Testo e foto di Alessandro Balduzzi

In secca

In questo settembre canicolare, la radio nazionale irlandese ha due temi favoriti che ripresenta con monotona tenacia. Uno è la riduzione dei limiti di velocità, questione di evidente attualità anche per il guidatore straniero alle prese con strade rurali allegramente percorse a 80 km/h con il beneplacito della segnaletica; sinuose e spesso strette tra muri a secco, talvolta ragione di poetici sfregi alla carrozzeria, le strade d’Irlanda sono complici inconsapevoli di incidenti anche mortali. Quanto al secondo argomento, si tratta del più classico riempitivo delle conversazioni a queste latitudini: il meteo. Queste settimane hanno infatti assunto i connotati di una lunga estate di San Martino, con temperature diurne indefessamente intorno ai 25 gradi Celsius.

Fra orme e ormeggi

Lo sappiamo, l’Irlanda è un’isola. E caratteristica saliente di un’isola è l’essere circondata dal mare. Mare che in una prospettiva popolar-mediterranea contemporanea è innanzitutto luogo di balneazione. In Irlanda sembrerebbe esserlo solo in maniera residuale. L’elemento romantico delle onde schiumose è lì ad affermare l’ideale della natura matrigna nel suo agitarsi indomabile. Le scogliere da cui contemplare i cavalloni rappresentano ciascuno un set adatto per repliche frettolose di quadri di Caspar David Friedrich, pittore romantico tedesco. I cimiteri affacciati sulla risacca fungono da perenne monito alla precarietà dell’esistenza, ancor più se finiscono per essere avvolti dalla nebbia. Le guide turistiche, infine, prosaicamente mettono in guardia dal non avventurarsi nelle gelide acque del mare d’Irlanda senza una muta; quanto all’ancor più temibile Atlantico delle coste occidentali, neppure a parlarne.

Tra il quieto e il salso

E poi arriva un settembre d’una mitezza inaspettata, tanto per gli autoctoni quanto per chi è solo di passaggio. Tra questi ultimi, sono pochi i previdenti che con sè la protezione solare; certamente più numerosi i portatori di ombrelli che di ombrelloni, e qualcheduno – ben documentatosi sui settembri irlandesi sulle guide patinate – non ha neppure messo il costume da bagno in valigia. Puntando verso Keem Bay, ci si aspettava di arrivare in auto a un punto panoramico ma bigio per poi mangiarsi un tramezzino in auto, il parabrezza tamburellato dalla pioggia a frapporsi tra noi e la vista sulla costa frastagliata di Achill Island. E invece è tutto un tourbillon balneare. Nel parcheggio formale e ufficiale non sono rimasti posti liberi e la colonna dei vacanzieri motorizzati ha iniziato a risalire lungo i tornanti, sistemando i propri mezzi ufficiosamente, ossia dove capita a lato strada. Famiglie, amici e non meglio definiti gruppi di gitanti scendono verso la sabbia bianca con sporte, sedie, termos e vettovaglie varie. Nel mare turchese come da stereotipo sguazzano nuotatori improvvisatisi tali alle prime avvisaglie di sole insieme a chi già da tempo monitorava i bollettini meteo alla ricerca di uno spiraglio di bel tempo per farsi qualche bracciata.

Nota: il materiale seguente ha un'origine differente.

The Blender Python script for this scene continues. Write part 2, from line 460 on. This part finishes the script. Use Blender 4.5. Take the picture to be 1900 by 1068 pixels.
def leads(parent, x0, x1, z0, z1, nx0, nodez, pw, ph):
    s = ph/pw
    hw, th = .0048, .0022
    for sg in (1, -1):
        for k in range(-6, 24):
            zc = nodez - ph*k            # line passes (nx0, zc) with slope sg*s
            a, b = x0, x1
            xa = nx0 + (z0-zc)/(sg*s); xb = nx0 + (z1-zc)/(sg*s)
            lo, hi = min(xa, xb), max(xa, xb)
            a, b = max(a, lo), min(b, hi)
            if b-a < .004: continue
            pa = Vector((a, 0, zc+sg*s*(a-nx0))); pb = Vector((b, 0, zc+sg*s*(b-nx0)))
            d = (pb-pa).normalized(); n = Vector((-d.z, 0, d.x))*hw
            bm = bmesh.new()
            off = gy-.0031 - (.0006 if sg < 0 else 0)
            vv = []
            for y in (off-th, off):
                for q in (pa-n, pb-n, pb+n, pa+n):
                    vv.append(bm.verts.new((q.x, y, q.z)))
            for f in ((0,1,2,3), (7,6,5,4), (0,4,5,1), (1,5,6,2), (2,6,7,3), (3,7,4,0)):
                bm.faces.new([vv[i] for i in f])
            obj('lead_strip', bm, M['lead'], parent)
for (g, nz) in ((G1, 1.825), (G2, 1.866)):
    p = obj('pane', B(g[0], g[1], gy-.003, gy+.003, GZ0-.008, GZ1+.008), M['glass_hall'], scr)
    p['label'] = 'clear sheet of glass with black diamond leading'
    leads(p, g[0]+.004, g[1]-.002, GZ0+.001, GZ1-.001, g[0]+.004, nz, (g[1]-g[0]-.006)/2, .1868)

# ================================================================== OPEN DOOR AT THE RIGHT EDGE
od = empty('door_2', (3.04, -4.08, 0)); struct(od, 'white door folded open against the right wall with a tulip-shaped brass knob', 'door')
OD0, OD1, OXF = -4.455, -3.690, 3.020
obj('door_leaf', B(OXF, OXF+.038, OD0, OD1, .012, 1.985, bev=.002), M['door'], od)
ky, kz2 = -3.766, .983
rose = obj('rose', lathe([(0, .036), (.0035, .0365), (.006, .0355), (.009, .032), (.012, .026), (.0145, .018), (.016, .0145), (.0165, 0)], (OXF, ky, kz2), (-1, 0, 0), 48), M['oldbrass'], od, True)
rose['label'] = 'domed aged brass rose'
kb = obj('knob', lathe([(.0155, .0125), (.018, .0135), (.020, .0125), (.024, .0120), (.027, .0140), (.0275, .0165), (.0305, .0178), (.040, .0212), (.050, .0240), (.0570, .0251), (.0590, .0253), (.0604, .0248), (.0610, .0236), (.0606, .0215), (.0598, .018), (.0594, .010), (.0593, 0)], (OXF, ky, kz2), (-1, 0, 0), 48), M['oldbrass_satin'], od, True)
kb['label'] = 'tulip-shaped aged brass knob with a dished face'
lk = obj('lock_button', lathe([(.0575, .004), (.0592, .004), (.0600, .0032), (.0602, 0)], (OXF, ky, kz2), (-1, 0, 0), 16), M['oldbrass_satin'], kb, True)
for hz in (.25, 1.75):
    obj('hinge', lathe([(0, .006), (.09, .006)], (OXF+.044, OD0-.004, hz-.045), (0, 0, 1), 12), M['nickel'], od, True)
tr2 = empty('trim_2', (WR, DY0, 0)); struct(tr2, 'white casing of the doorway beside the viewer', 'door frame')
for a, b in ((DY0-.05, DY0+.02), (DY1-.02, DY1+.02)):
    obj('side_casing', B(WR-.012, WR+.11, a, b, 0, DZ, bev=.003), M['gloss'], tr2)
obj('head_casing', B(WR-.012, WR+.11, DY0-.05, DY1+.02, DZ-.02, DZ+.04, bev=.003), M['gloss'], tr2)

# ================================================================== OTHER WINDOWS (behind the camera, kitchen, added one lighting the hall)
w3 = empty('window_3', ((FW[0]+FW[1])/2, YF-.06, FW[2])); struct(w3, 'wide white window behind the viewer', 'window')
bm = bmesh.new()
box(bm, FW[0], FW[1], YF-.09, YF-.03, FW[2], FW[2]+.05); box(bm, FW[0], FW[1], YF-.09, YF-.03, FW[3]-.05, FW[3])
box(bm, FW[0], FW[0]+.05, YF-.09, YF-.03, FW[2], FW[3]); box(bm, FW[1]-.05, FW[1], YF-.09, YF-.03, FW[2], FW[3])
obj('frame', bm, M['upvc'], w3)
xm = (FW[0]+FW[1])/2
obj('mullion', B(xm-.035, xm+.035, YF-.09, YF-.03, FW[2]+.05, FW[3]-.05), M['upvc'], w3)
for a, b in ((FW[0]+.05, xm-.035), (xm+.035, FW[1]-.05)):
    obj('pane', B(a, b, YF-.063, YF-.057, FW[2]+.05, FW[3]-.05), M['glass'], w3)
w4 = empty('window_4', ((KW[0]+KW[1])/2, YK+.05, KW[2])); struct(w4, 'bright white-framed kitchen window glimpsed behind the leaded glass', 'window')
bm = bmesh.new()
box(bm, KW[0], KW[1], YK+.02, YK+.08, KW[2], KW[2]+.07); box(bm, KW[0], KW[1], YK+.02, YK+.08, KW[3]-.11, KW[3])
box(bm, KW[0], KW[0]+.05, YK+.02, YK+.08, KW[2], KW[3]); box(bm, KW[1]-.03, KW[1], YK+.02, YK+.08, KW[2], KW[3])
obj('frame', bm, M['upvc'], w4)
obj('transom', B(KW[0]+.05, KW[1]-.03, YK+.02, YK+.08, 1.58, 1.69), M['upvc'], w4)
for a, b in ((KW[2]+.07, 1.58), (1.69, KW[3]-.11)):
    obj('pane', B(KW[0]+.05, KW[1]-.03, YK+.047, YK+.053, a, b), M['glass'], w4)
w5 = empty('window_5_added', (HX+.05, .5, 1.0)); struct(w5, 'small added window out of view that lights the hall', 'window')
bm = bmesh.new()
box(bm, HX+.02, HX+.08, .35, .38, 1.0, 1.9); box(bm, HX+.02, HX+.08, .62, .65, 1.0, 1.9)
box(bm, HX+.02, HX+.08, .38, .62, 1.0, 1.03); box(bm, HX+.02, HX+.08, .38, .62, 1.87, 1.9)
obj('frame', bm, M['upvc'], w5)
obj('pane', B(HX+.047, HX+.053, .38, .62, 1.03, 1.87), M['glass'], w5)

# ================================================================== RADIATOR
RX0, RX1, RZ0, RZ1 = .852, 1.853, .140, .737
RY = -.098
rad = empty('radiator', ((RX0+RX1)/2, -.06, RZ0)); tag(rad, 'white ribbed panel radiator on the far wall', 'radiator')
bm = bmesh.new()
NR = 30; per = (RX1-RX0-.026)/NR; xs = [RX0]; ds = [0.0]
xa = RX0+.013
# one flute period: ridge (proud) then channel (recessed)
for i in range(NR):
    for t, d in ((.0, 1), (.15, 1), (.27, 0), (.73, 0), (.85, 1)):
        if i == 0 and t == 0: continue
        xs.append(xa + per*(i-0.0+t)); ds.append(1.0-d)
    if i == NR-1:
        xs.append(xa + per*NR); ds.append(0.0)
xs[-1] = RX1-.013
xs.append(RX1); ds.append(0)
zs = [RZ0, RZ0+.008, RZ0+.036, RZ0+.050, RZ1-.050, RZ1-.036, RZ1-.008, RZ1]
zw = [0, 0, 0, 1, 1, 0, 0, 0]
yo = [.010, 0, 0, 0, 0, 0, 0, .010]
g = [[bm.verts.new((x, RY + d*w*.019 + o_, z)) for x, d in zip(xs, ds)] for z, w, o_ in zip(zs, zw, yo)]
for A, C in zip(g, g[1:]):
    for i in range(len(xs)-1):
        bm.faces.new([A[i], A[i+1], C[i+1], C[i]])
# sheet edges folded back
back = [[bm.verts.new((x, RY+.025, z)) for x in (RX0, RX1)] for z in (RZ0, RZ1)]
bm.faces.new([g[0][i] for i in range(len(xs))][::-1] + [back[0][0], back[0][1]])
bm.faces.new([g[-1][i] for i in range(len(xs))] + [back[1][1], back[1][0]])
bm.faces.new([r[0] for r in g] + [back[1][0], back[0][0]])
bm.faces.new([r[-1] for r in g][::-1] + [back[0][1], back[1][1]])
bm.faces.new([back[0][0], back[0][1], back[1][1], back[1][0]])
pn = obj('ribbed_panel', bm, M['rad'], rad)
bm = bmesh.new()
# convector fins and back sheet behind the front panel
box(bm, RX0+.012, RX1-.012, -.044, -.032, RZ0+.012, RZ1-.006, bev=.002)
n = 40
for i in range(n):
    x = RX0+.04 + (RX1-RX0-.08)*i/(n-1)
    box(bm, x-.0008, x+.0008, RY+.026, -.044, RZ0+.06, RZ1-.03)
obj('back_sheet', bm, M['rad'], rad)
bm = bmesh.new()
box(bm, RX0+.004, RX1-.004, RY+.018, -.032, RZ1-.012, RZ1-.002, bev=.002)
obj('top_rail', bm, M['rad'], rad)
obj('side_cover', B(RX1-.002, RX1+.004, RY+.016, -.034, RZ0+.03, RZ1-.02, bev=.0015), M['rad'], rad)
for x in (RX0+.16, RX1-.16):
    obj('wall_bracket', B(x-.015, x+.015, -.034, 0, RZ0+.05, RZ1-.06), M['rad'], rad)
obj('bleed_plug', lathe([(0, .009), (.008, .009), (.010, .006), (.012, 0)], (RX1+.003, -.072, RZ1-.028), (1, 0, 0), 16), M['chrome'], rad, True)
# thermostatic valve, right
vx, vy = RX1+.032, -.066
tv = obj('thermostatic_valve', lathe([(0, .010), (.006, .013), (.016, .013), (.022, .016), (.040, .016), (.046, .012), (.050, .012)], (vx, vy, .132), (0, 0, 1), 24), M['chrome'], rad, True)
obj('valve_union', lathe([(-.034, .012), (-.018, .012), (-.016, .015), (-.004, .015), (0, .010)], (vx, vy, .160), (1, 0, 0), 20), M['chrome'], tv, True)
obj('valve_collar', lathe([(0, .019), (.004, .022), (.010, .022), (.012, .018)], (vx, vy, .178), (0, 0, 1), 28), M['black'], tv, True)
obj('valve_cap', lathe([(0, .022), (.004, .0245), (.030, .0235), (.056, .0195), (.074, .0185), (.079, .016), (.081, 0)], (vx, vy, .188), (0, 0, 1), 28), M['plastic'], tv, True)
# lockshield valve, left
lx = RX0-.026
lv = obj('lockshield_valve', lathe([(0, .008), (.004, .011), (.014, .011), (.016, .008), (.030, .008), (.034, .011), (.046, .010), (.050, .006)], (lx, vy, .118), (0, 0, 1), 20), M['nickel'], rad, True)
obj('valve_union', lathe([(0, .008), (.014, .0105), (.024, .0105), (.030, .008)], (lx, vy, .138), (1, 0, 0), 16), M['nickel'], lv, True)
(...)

Certo mancano i venditori di cocco, i pedalò, i campi da bocce (e mi chiedo se sia un male). Sicuramente più a sud è raro vedere pecore vista spiaggia indecise tra il brucare placide e l’osservare quella frenesia inusuale. Al netto di ciò, l’aria svagata e il vociare uniscono i bagnanti delle più svariate provenienze, con l’inquietante zampino dell’onnipresente cambiamento climatico. Vero è, dopotutto, che il mare unisce le terre che divide. E in un tuffo tra il celta e il latino, il brugo e la macchia, si celebra il rito dello sguazzo transnazionale.

Alessandro Balduzzi, 34 anni, vive a Genova. Ha cominciato il suo cammino nelle montagne bergamasche natie; e continua a camminare. È passato dai canali di Pietroburgo, dai minareti del Marocco, dal Libano in rivolta, dai ponti di una nave da crociera. Pensa di scrivere e fotografare passabilmente. Una “convintio sine qua non” che lo spinge a continuare a scattare e prendere la penna in mano. Ha collaborato con agenzie di stampa e riviste italiane, tra cui Limes. Quando sta, sta a Genova; ma, tendenzialmente, sta poco e si muove molto.